The changing of the guards, which happens daily at 18:00, is a rather lengthy show. You see different ranks and regiments of soldiers marching; a military band plays during the march and during the switching of the guards. The highlight of this event is when the two guards that flank the entryway into the palazzo are switched for two new guards. The new pair of guards assume the next shift until a new changing of the guards takes place. From some positions, the public can get very close to the soldiers. Most of them kept a straight and focused face as they marched not even ten feet away from me.
My group’s first studio assignment partially deals with the avenue that brings you to the Presidential Palace, and it had not even been more than 5 hours since we had met with our professors in front of the Palazzo del Quirinale for our first ‘desk crit.’
I would find it very hard to believe that anyone of us was prepared to find such a concentration of famous buildings in our new city. An abundance of structures that were heavily discussed in our Analysis and Theory classes are only minutes away, often by foot. Many of us first became aware of Piano’s Parco della Musica after someone undertook the project for their structure’s model. A ten-minute cab ride was enough to see it in person.
On Friday, September 3rd, many of us had the pleasure ofexperiencing Beethoven’s first three symphonies conducted by the famous Kurt Masur (for more than ten years, head of the New York Philharmonic). The evening’s program was part of a complete cycle of all of Beethoven’s symphonies performed by the Orchestra e Coro dell’Accademia Nazionale di Santa Cecilia. The concert took place in the Sala Santa Cecilia, the largest of the three impressive concert halls by Renzo Piano that form the complex.

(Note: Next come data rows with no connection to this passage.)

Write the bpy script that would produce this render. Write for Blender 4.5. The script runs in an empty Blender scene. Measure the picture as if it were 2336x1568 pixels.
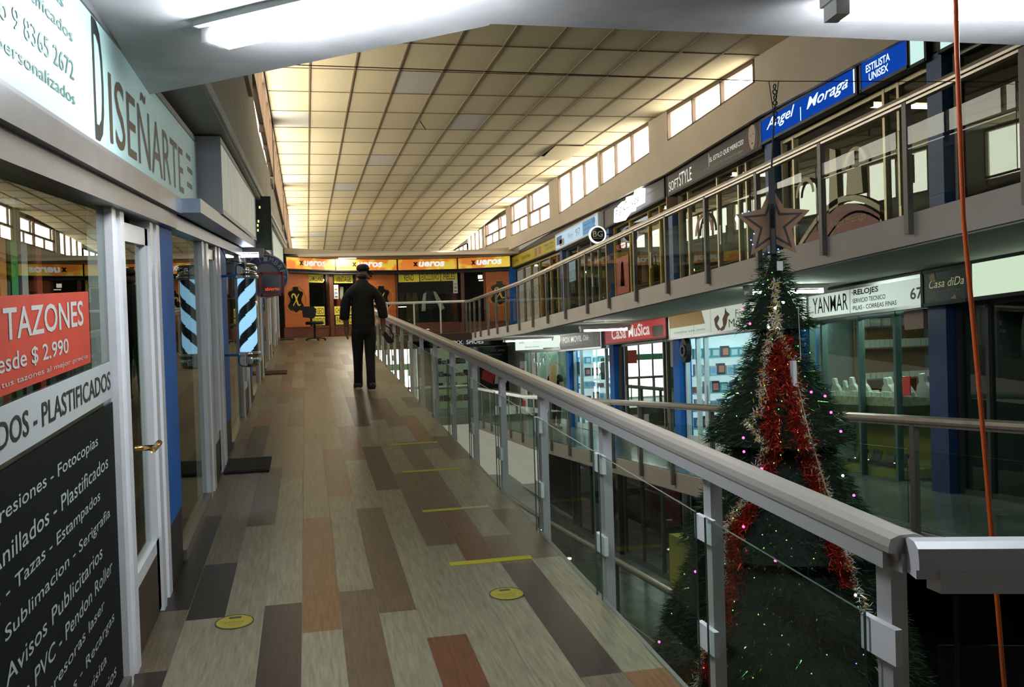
import bpy, math, random
from mathutils import Vector, Matrix
random.seed(7)
PI = math.pi
sc = bpy.context.scene
C = sc.collection
# ------------------------------------------------------------------ camera
FPX = 2047.0
yaw, pitch, roll = math.atan(444 / FPX), -36 / FPX, .032
fw = Vector((math.sin(yaw) * math.cos(pitch), math.cos(yaw) * math.cos(pitch), math.sin(pitch)))
r0 = Vector((math.cos(yaw), -math.sin(yaw), 0)); u0 = r0.cross(fw)
rr = math.cos(roll) * r0 - math.sin(roll) * u0
uu = math.sin(roll) * r0 + math.cos(roll) * u0
cd = bpy.data.cameras.new('camera'); cam = bpy.data.objects.new('camera', cd); C.objects.link(cam)
cam.matrix_world = Matrix(((rr.x, uu.x, -fw.x, 0), (rr.y, uu.y, -fw.y, 0), (rr.z, uu.z, -fw.z, 1.6), (0, 0, 0, 1)))
cd.sensor_width = 36; cd.lens = 36 * FPX / 2336
cd.shift_x = (1168 - 1145) / 2336; cd.shift_y = (771 - 784) / 2336
cd.clip_start = .05; cd.clip_end = 200
sc.camera = cam
# ------------------------------------------------------------------ world, exposure
wd = bpy.data.worlds.new('world'); sc.world = wd; wd.use_nodes = True
wd.node_tree.nodes['Background'].inputs[0].default_value = (1, .9, .75, 1)
wd.node_tree.nodes['Background'].inputs[1].default_value = .35
sc.view_settings.view_transform = 'Standard'; sc.view_settings.look = 'None'
sc.view_settings.exposure = 0.0; sc.view_settings.gamma = 1; sc.view_settings.use_curve_mapping = False
cy = sc.cycles
cy.max_bounces = 7; cy.diffuse_bounces = 3; cy.glossy_bounces = 4; cy.transparent_max_bounces = 24
cy.caustics_reflective = False; cy.caustics_refractive = False; cy.sample_clamp_indirect = 4; cy.blur_glossy = 1
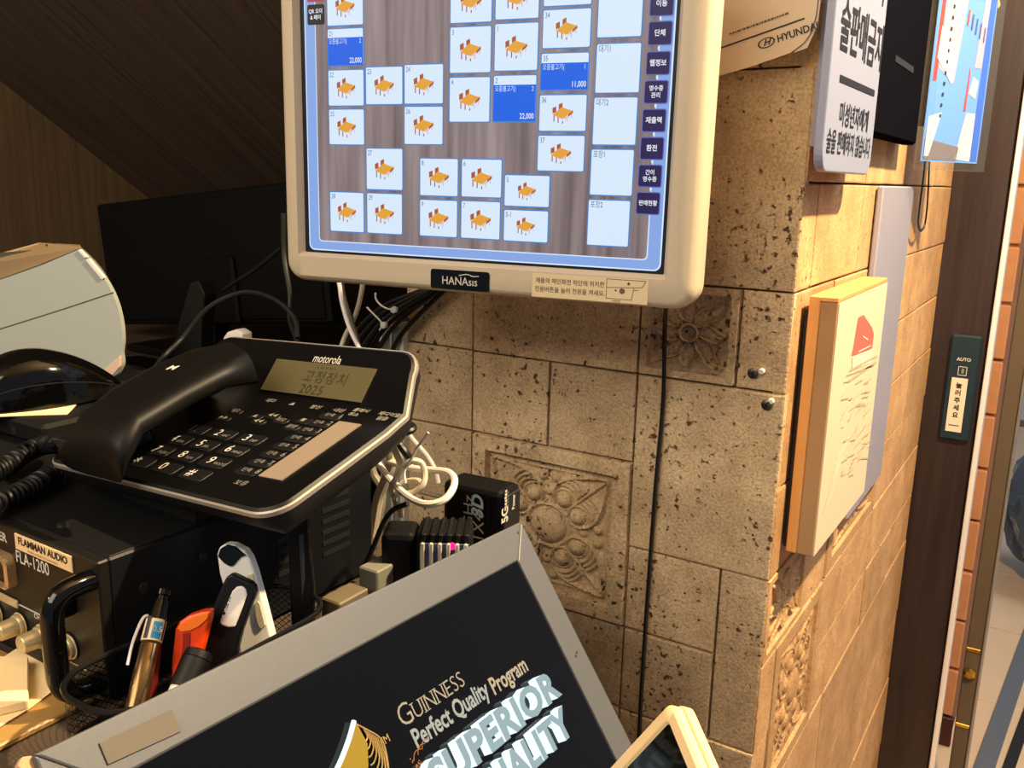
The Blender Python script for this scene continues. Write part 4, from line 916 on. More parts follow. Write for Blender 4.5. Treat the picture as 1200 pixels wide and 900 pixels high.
# set-top box, papers and mouse behind the handset
zS = -0.182
bxp = [at(-40, 490, Z=zS), at(62, 489, Z=zS)]
sb = thing('media_box', 'flat black box on the amplifier beneath the mouse and paper', 'box', (-0.54, -0.34, zA))
MB().box((-0.66, -0.395, zA), (-0.425, -0.285, zS), M['black_matte'], 0.003).build('casing', sb)
a = at(15, 505, Y=-0.396); MB().lathe([(0, 0.003), (0.0006, 0.003), (0.0007, 0.0022)], (a.x, -0.3948, max(a.z, zA + .006)), (a.x, -1.4, max(a.z, zA + .006)), M['zinc'], 14).build('front_screw', sb)
pg = [at(*p, Z=zS + 0.0006) for p in ((-30, 491), (0, 488.5), (40, 487), (79, 486), (94, 470), (70, 455), (-30, 458))]
tag(MB().prism(pg, (0, 0, 0.0008), M['paper']).build('paper_sheet', None, pg[0]), 'cream paper under the black mouse on the flat box', 'paper')
ta_ = [at(*p, Z=zS + 0.012) for p in ((184, 479), (207, 466), (206, 477))]
tag(MB().prism(ta_, (0, 0, 0.0006), M['paper']).build('paper_scrap', None, ta_[0]), 'small white paper corner showing under the telephone handset', 'paper')
# mouse
m0 = at(-36, 482, Z=zS + 0.002); m1 = at(138, 455, Z=zS + 0.002); md = (m1 - m0); mlen = md.length; md.normalize(); mn = Vector((-md.y, md.x, 0))
if mn.y < 0: mn = -mn
mc = m0
def mouse_pt(u_, th, k=1.0):
    x = u_ * mlen; wv = 0.031 * (math.sin(math.pi * (0.06 + 0.90 * u_)) ** 0.5) * k; hv = 0.042 * (math.sin(math.pi * (0.10 + 0.87 * u_ ** 0.85)) ** 0.75) * k
    cs, sn = math.cos(th), math.sin(th)
    return mc + md * x + mn * (math.copysign(abs(cs) ** 0.7, cs) * wv) + Vector((0, 0, max(0.0, math.copysign(abs(sn) ** 0.75, sn)) * hv))
mo = thing('computer_mouse', 'glossy black computer mouse in front of the white label printer', 'mouse', mc + md * mlen / 2)
def mloops(us, t0, t1, k, n=20): return [[mouse_pt(u_, t0 + (t1 - t0) * i / n, k) for i in range(n + 1)] for u_ in us]
us = [i / 22 for i in range(23)]
MB().loft(mloops(us, 0, math.pi, 1.0), M['black_gloss'], False, close=False).build('shell', mo)
MB().loft([[mouse_pt(u_, -math.pi + 0.0 + i * 2 * math.pi / 20 * 0 + math.pi * i / 20, 0.99) * 1 for i in range(21)] for u_ in us], M['black'], False, close=False).build('base', mo)
MB().tube([mouse_pt(u_, math.pi - 0.35, 1.003) for u_ in (0.06, 0.2, 0.35, 0.5, 0.65, 0.8, 0.94)], 0.0005, M['charcoal'], 6, 5).build('side_seam', mo)

# ================================================================== label printer
pn = Vector((0.34, -0.94, 0)).normalized(); pu = Vector((0.94, 0.34, 0)).normalized(); P0 = Vector((-0.80, -0.10, 0))
def PP(px, py, back=0.0): return onp(px, py, P0 - pn * back, pn)
top_l = [(-60, 352), (0, 328), (48, 311), (95, 291)]
curve = spline([(95, 291, 0), (112, 308, 0), (127, 327, 0), (138, 348, 0), (145, 372, 0), (147.5, 396, 0), (146, 412, 0), (147, 426, 0), (141, 438, 0)], 4)
front = top_l[:-1] + [(p.x, p.y) for p in curve] + [(130, 446), (60, 450), (-60, 462)]
f3 = [PP(*p) for p in front]; cen = sum(f3, Vector()) / len(f3); nf = len(top_l)
vdir = Vector((cen.x - CAM.x, cen.y - CAM.y, 0)).normalized(); shift = vdir * 0.11
b3 = [cen + (q - cen) * 0.90 + shift for q in f3]
for i, q_ in enumerate(((-60, 318), (0, 299), (46, 286.5), (94, 288.5))): b3[i] = onp(q_[0], q_[1], cen + shift, vdir)
for q_ in f3 + b3: q_.z = max(q_.z, -0.257)
zbp = min(q.z for q in f3)
lp = thing('label_printer', 'white rounded label printer with smoked top window at the left edge', 'printer', (cen.x, cen.y, zbp))
ins = [cen + (q - cen) * 0.985 + pn * 0.006 for q in f3]
MB().loft([ins, f3, b3], M['white_gloss'], True).build('shell', lp)
topm = MB(); topc = mat('printer_top', (160, 134, 100), 0.35)
nzv = Vector((0, 0, 0.0012)); topm.prism([f3[0] + nzv, f3[1] + nzv, f3[2] + nzv, f3[3] + nzv * .6, b3[3] + nzv * .6, b3[2] + nzv, b3[1] + nzv, b3[0] + nzv], (0, 0, 0.0012), topc); tpo = topm.build('top_cover', lp)
def TPt(u_, v_):                       # on the top: u along the front edge (0..1), v to the back
    q = min(2.999, u_ * 3); i = int(q); a = f3[i].lerp(f3[i + 1], q - i); c = b3[i].lerp(b3[i + 1], q - i); return a.lerp(c, v_) + Vector((0, 0, 0.0062))
MB().prism([TPt(*q) for q in ((0.0, 0.14), (0.34, 0.16), (0.68, 0.22), (0.64, 0.5), (0.34, 0.85), (0.0, 0.9))], (0, 0, 0.0012), M['grey_window']).build('window', tpo)
MB().prism([TPt(*q) for q in ((0.72, 0.55), (0.80, 0.57), (0.80, 0.70), (0.72, 0.68))], (0, 0, 0.0012), M['ink']).build('slot', tpo)
def seam(pts, r, m, nm): MB().tube([PP(*p) + pn * 0.0061 for p in pts], r, m, 6, 4).build(nm, lp)
seam([(-60, 405), (0, 386), (70, 364), (137, 342)], 0.0007, M['ink_soft'], 'seam')
MB().prism([PP(*p) + pn * 0.004 for p in ((96, 293), (99, 291.5), (108, 301), (104, 302))], pn * 0.004, M['white'], 0.0006).build('rim_highlight_short', lp)  # white chip paints the upper highlight of the curved rim
MB().prism([PP(*p) + pn * 0.004 for p in ((105, 304), (109, 302), (128, 325), (124, 327))], pn * 0.004, M['white'], 0.0006).build('rim_highlight_long', lp)  # white strip paints the longer highlight along the rim
MB().prism([PP(*p) + pn * 0.002 for p in ((118, 440), (146, 415), (146, 428), (130, 446))], pn * 0.007, mat('pinkish_base', (214, 182, 164), 0.4), 0.001).build('base_rim', lp)
MB().box((cen.x - 0.16, cen.y + 0.0, zbp - 0.0155), (cen.x + 0.02, cen.y + 0.08, zbp + 0.004), M['charcoal'], 0.002).build('foot', lp)
pstand = tag(MB().box((cen.x - 0.20, cen.y - 0.06, ZD + 0.0005), (cen.x + 0.07, cen.y + 0.19, zbp - 0.016), M['black_matte'], 0.003).build('printer_shelf', None, (cen.x, cen.y, ZD)), 'low black stand under the white label printer', 'stand')

# dark flat display seen from behind, in the recess
TVc = [at(112, 240, Y=0.2), at(335, 213, Y=0.2)]
tvx = (TVc[1] - TVc[0]); tvw = tvx.length + 0.06; tvx.normalize(); tvz = Vector((0, -1, 0)).cross(tvx) * -1
if tvz.z < 0: tvz = -tvz
TT = Matrix(((tvx.x, 0, tvz.x, TVc[0].x), (tvx.y, 1, tvz.y, TVc[0].y), (tvx.z, 0, tvz.z, TVc[0].z), (0, 0, 0, 1)))
tv = thing('flat_display', 'black flat display standing tilted in the dark recess behind the telephone', 'display', TT @ Matrix.Translation((tvw / 2, 0.02, -0.2)))
MB().box((0, 0, -0.205), (tvw, 0.03, 0), M['tvblack'], 0.004, T=TT).build('housing', tv)
MB().box((0.008, -0.003, -0.197), (tvw - 0.008, 0.0005, -0.010), M['tvblack'], 0.001, T=TT).build('rear_panel', tv)
MB().box((tvw * 0.35, -0.012, -0.2045), (tvw * 0.65, 0.02, -0.10), M['tvblack'], 0.004, T=TT).build('neck', tv)
b_ = TT @ Vector((tvw / 2, 0, -0.19)); MB().box((b_.x - 0.12, b_.y - 0.07, ZD + 0.0006), (b_.x + 0.12, b_.y + 0.08, ZD + 0.012), M['black'], 0.003).box((b_.x - 0.02, b_.y - 0.008, ZD + 0.01), (b_.x + 0.02, b_.y + 0.02, b_.z + 0.02), M['black']).build('foot', tv)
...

The most prominent feature of the Sala Santa Cecilia is the ceiling design that employs heavily protruding volumes that create inverted canyons in the ceiling (a design that addresses acoustic requirements). American cherry laminates the entire concert hall. To the dissatisfaction of some, a view of the ceiling is not available from all seats. Seated in the center rear balcony area, one doesn’t get a view of the ceiling’s beautiful design. This is very unfortunate as the spot and diffuse lighting on the wooden protruding volumes account for the entire ambiance of the concert hall.
The overall appearance is very orange, as all photographs of this space illustrate. Hundreds of electrical cables and structural members descend from above the orchestra to allow microphones, acoustic panels and lights to be correctly positioned. All cables pierce through the wooden volumes and create constellation of holes in the otherwise very smooth and regular surface. Seeing this, I couldn’t help but imagine the space modeled in Ecotect Analysis (a software partially used to map lighting and acoustics), trying to find the best angle and shape for the acoustic panels while observing the paths of all the primary and secondary sound vectors. Some day, I would like to design a concert hall.
For those who might have missed out on the first concerts, you may still attend the 4th and 5th symphonies on the Thursday, Sept 9th or Friday, Sept. 10th; symphonies n.6 and n.7 on Thursday, Sept. 16th or Friday, Sept. 17th; symphonies n. 8 and n.9 on Thursday, Sept 23rd or Friday, Sept 24th.